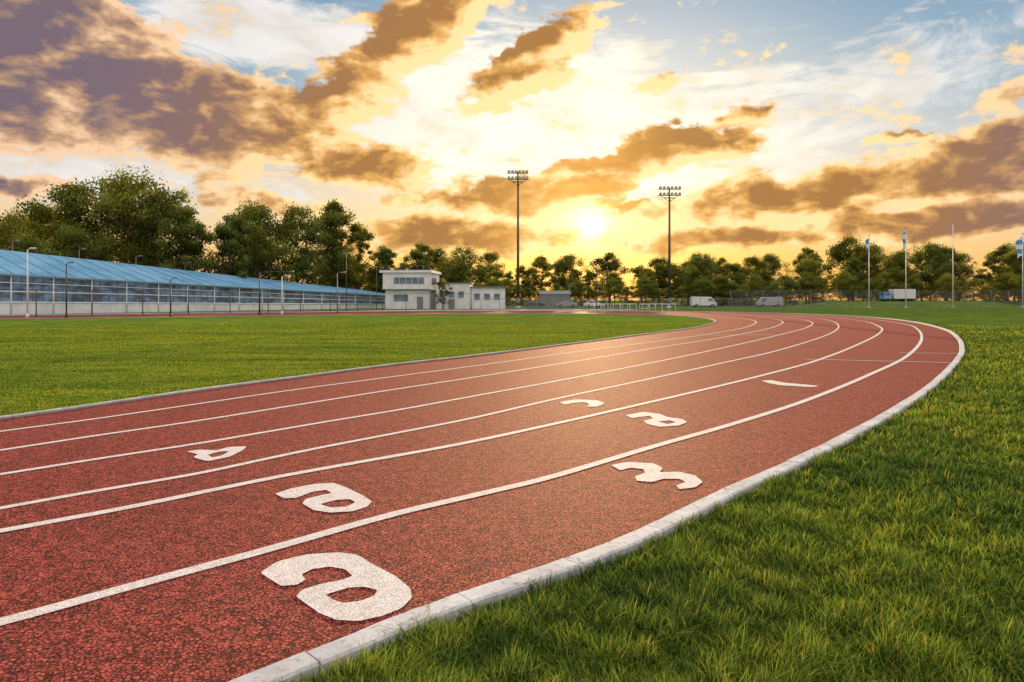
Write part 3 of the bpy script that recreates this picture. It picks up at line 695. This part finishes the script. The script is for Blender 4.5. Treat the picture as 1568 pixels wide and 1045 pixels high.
# ------------------------------------------------------------------ vehicles
def paint(name,c): 
    m,nt,out=mat(name); p=principled(nt,out,c,.3); p.inputs['Coat Weight'].default_value=.5; return m
pw_=paint('white_car_paint',(.60,.61,.63)); pg=paint('silver_car_paint',(.30,.32,.34)); pb=paint('blue_car_paint',(.14,.30,.50)); pk=paint('black_car_paint',(.04,.04,.05))
def vehicle(name,loc,rot,prof,win,L,Wd,body,wheels,wr=.34):
    e=empty(name,loc,rot)
    bm=bmesh.new(); fr=[bm.verts.new((x_,-Wd/2,z_)) for x_,z_ in prof]; f=bm.faces.new(fr)
    ex=bmesh.ops.extrude_face_region(bm,geom=[f]); vs=[v for v in ex['geom'] if isinstance(v,bmesh.types.BMVert)]
    bmesh.ops.translate(bm,verts=vs,vec=(0,Wd,0)); bmesh.ops.recalc_face_normals(bm,faces=bm.faces)
    zt=max(z_ for _,z_ in prof); zb=.95
    for v in bm.verts:
        if v.co.z>zb: v.co.y*=1-.16*(v.co.z-zb)/(zt-zb)
    bmesh.ops.bevel(bm,geom=list(bm.edges),offset=.05,segments=2,affect='EDGES')
    me=bpy.data.meshes.new('body'); bm.to_mesh(me); bm.free(); link('body',me,[body],e)
    for s in (-1,1):
        for k,pl in enumerate(win):
            vv=[(x_,s*(Wd/2+.012)*(1-.16*max(0,z_-zb)/(zt-zb)),z_) for x_,z_ in pl]
            me=bpy.data.meshes.new('side_window'); me.from_pydata(vv,[],[tuple(range(len(vv)))]); link('side_window',me,[m_glass],e)
        for x_ in wheels:
            cyl('wheel',(x_,s*(Wd/2-.2),wr),(x_,s*(Wd/2+.02),wr),wr,wr,m_black,e,18)
            cyl('hub',(x_,s*(Wd/2+.02),wr),(x_,s*(Wd/2+.035),wr),wr*.6,wr*.55,m_grey,e,12)
    box('front_light',(L/2-.02,Wd*.33,.72),(.08,.35,.16),m_lamp,e); box('front_light_2',(L/2-.02,-Wd*.33,.72),(.08,.35,.16),m_lamp,e)
    return e
sedan=[(-2.2,.35),(2.2,.35),(2.25,.75),(1.2,.95),(.55,1.42),(-1.0,1.45),(-1.75,1.0),(-2.22,.92)]
sw=[[(1.0,.98),(.5,1.34),(-.2,1.36),(-.2,.98)],[(-.28,.98),(-.28,1.36),(-.95,1.36),(-1.5,1.0)]]
van=[(-2.7,.4),(2.7,.4),(2.75,1.0),(2.35,1.25),(1.75,2.1),(1.5,2.3),(-2.65,2.35),(-2.72,1.9)]
vw=[[(2.1,1.3),(1.65,1.98),(.9,1.98),(.9,1.3)]]
def car(x,y_,rot,c): vehicle('parked_car',(x,y_,0),rot,sedan,sw,4.4,1.8,c,(-1.35,1.4))
def vanf(x,y_,rot,c,nm='parked_van'): vehicle(nm,(x,y_,0),rot,van,vw,5.4,2.,c,(-1.7,1.75),.38)
vanf(42.0,150,0,pw_); vanf(58,154,R(180),pg)
car(17.5,146,0,pw_); car(12,150,R(180),pg); car(5,150,0,pk)
tr_=empty('box_truck',(88.5,157,1.1),R(180))
box('cargo_box',(-1.2,0,1.9),(5.,2.3,2.2),pw_,tr_,bev=.05); box('chassis',(0,0,.62),(7.6,1.9,.25),m_black,tr_)
box('cab',(2.6,0,1.45),(1.9,2.1,1.7),pb,tr_,bev=.15); box('cab_window',(2.75,0,1.85),(1.2,2.13,.6),m_glass,tr_); box('windscreen',(3.56,0,1.85),(.03,1.8,.65),m_glass,tr_)
for x_ in(-2.6,-1.6,2.6):
    for s in(-1,1): cyl('wheel',(x_,s*.8,.45),(x_,s*1.1,.45),.45,.45,m_black,tr_,18)
bm_=empty('earth_bank'); 
vs=[];fs=[]
for i in range(31):
    for j in range(9):
        v=(j-4)/4; vs.append((66+i*1.7,158+v*11,.0+1.35*max(0,math.cos(v*math.pi/2))**.7*min(1,i/5,(30-i)/5)+.001))
for i in range(30):
    for j in range(8): a=i*9+j; fs.append((a,a+9,a+10,a+1))
me=bpy.data.meshes.new('bank_surface'); me.from_pydata(vs,[],fs); link('bank_surface',me,[m_ground],bm_)
def shed(x,y_,w_,d2,h,c):
    e=empty('storage_shed',(x,y_,0)); box('walls',(0,0,h/2),(w_,d2,h),c,e)
    me=bpy.data.meshes.new('gable_roof'); a=w_/2+.2; b=d2/2+.2
    me.from_pydata([(-a,-b,h),(a,-b,h),(a,b,h),(-a,b,h),(-a,0,h+.8),(a,0,h+.8)],[],[(0,1,5,4),(2,3,4,5),(0,4,3),(1,2,5)]); link('gable_roof',me,[m_grey],e)
    box('door',(w_*.2,-d2/2-.03,1.),(.9,.05,2.),m_grey,e); box('window',(-w_*.22,-d2/2-.03,1.4),(.9,.05,.7),m_glass,e)
shed(10,160,7,4,3.0,m_grey)
for i in range(14):
    e=empty('hurdle',(12+i*.95+(i%3)*.2,104+(i%4)*.8,0))
    for s in(-.55,.55):
        cyl('upright',(s,0,0),(s,0,1.),.03,.03,m_whitemetal,e,6); cyl('foot',(s,0,.03),(s,-.6,.03),.03,.03,m_whitemetal,e,6)
    box('cross_bar',(0,0,1.0),(1.2,.03,.1),m_whitemetal,e)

WHAT YOU HAVE TO DO
Reproduce each line word for word and drop the pictures.

SOLUTION TO THE EXERCISE
Write part 3 of the bpy script that recreates this picture. It picks up at line 695. This part finishes the script. The script is for Blender 4.5. Treat the picture as 1568 pixels wide and 1045 pixels high.
# ------------------------------------------------------------------ vehicles
def paint(name,c): 
    m,nt,out=mat(name); p=principled(nt,out,c,.3); p.inputs['Coat Weight'].default_value=.5; return m
pw_=paint('white_car_paint',(.60,.61,.63)); pg=paint('silver_car_paint',(.30,.32,.34)); pb=paint('blue_car_paint',(.14,.30,.50)); pk=paint('black_car_paint',(.04,.04,.05))
def vehicle(name,loc,rot,prof,win,L,Wd,body,wheels,wr=.34):
    e=empty(name,loc,rot)
    bm=bmesh.new(); fr=[bm.verts.new((x_,-Wd/2,z_)) for x_,z_ in prof]; f=bm.faces.new(fr)
    ex=bmesh.ops.extrude_face_region(bm,geom=[f]); vs=[v for v in ex['geom'] if isinstance(v,bmesh.types.BMVert)]
    bmesh.ops.translate(bm,verts=vs,vec=(0,Wd,0)); bmesh.ops.recalc_face_normals(bm,faces=bm.faces)
    zt=max(z_ for _,z_ in prof); zb=.95
    for v in bm.verts:
        if v.co.z>zb: v.co.y*=1-.16*(v.co.z-zb)/(zt-zb)
    bmesh.ops.bevel(bm,geom=list(bm.edges),offset=.05,segments=2,affect='EDGES')
    me=bpy.data.meshes.new('body'); bm.to_mesh(me); bm.free(); link('body',me,[body],e)
    for s in (-1,1):
        for k,pl in enumerate(win):
            vv=[(x_,s*(Wd/2+.012)*(1-.16*max(0,z_-zb)/(zt-zb)),z_) for x_,z_ in pl]
            me=bpy.data.meshes.new('side_window'); me.from_pydata(vv,[],[tuple(range(len(vv)))]); link('side_window',me,[m_glass],e)
        for x_ in wheels:
            cyl('wheel',(x_,s*(Wd/2-.2),wr),(x_,s*(Wd/2+.02),wr),wr,wr,m_black,e,18)
            cyl('hub',(x_,s*(Wd/2+.02),wr),(x_,s*(Wd/2+.035),wr),wr*.6,wr*.55,m_grey,e,12)
    box('front_light',(L/2-.02,Wd*.33,.72),(.08,.35,.16),m_lamp,e); box('front_light_2',(L/2-.02,-Wd*.33,.72),(.08,.35,.16),m_lamp,e)
    return e
sedan=[(-2.2,.35),(2.2,.35),(2.25,.75),(1.2,.95),(.55,1.42),(-1.0,1.45),(-1.75,1.0),(-2.22,.92)]
sw=[[(1.0,.98),(.5,1.34),(-.2,1.36),(-.2,.98)],[(-.28,.98),(-.28,1.36),(-.95,1.36),(-1.5,1.0)]]
van=[(-2.7,.4),(2.7,.4),(2.75,1.0),(2.35,1.25),(1.75,2.1),(1.5,2.3),(-2.65,2.35),(-2.72,1.9)]
vw=[[(2.1,1.3),(1.65,1.98),(.9,1.98),(.9,1.3)]]
def car(x,y_,rot,c): vehicle('parked_car',(x,y_,0),rot,sedan,sw,4.4,1.8,c,(-1.35,1.4))
def vanf(x,y_,rot,c,nm='parked_van'): vehicle(nm,(x,y_,0),rot,van,vw,5.4,2.,c,(-1.7,1.75),.38)
vanf(42.0,150,0,pw_); vanf(58,154,R(180),pg)
car(17.5,146,0,pw_); car(12,150,R(180),pg); car(5,150,0,pk)
tr_=empty('box_truck',(88.5,157,1.1),R(180))
box('cargo_box',(-1.2,0,1.9),(5.,2.3,2.2),pw_,tr_,bev=.05); box('chassis',(0,0,.62),(7.6,1.9,.25),m_black,tr_)
box('cab',(2.6,0,1.45),(1.9,2.1,1.7),pb,tr_,bev=.15); box('cab_window',(2.75,0,1.85),(1.2,2.13,.6),m_glass,tr_); box('windscreen',(3.56,0,1.85),(.03,1.8,.65),m_glass,tr_)
for x_ in(-2.6,-1.6,2.6):
    for s in(-1,1): cyl('wheel',(x_,s*.8,.45),(x_,s*1.1,.45),.45,.45,m_black,tr_,18)
bm_=empty('earth_bank'); 
vs=[];fs=[]
for i in range(31):
    for j in range(9):
        v=(j-4)/4; vs.append((66+i*1.7,158+v*11,.0+1.35*max(0,math.cos(v*math.pi/2))**.7*min(1,i/5,(30-i)/5)+.001))
for i in range(30):
    for j in range(8): a=i*9+j; fs.append((a,a+9,a+10,a+1))
me=bpy.data.meshes.new('bank_surface'); me.from_pydata(vs,[],fs); link('bank_surface',me,[m_ground],bm_)
def shed(x,y_,w_,d2,h,c):
    e=empty('storage_shed',(x,y_,0)); box('walls',(0,0,h/2),(w_,d2,h),c,e)
    me=bpy.data.meshes.new('gable_roof'); a=w_/2+.2; b=d2/2+.2
    me.from_pydata([(-a,-b,h),(a,-b,h),(a,b,h),(-a,b,h),(-a,0,h+.8),(a,0,h+.8)],[],[(0,1,5,4),(2,3,4,5),(0,4,3),(1,2,5)]); link('gable_roof',me,[m_grey],e)
    box('door',(w_*.2,-d2/2-.03,1.),(.9,.05,2.),m_grey,e); box('window',(-w_*.22,-d2/2-.03,1.4),(.9,.05,.7),m_glass,e)
shed(10,160,7,4,3.0,m_grey)
for i in range(14):
    e=empty('hurdle',(12+i*.95+(i%3)*.2,104+(i%4)*.8,0))
    for s in(-.55,.55):
        cyl('upright',(s,0,0),(s,0,1.),.03,.03,m_whitemetal,e,6); cyl('foot',(s,0,.03),(s,-.6,.03),.03,.03,m_whitemetal,e,6)
    box('cross_bar',(0,0,1.0),(1.2,.03,.1),m_whitemetal,e)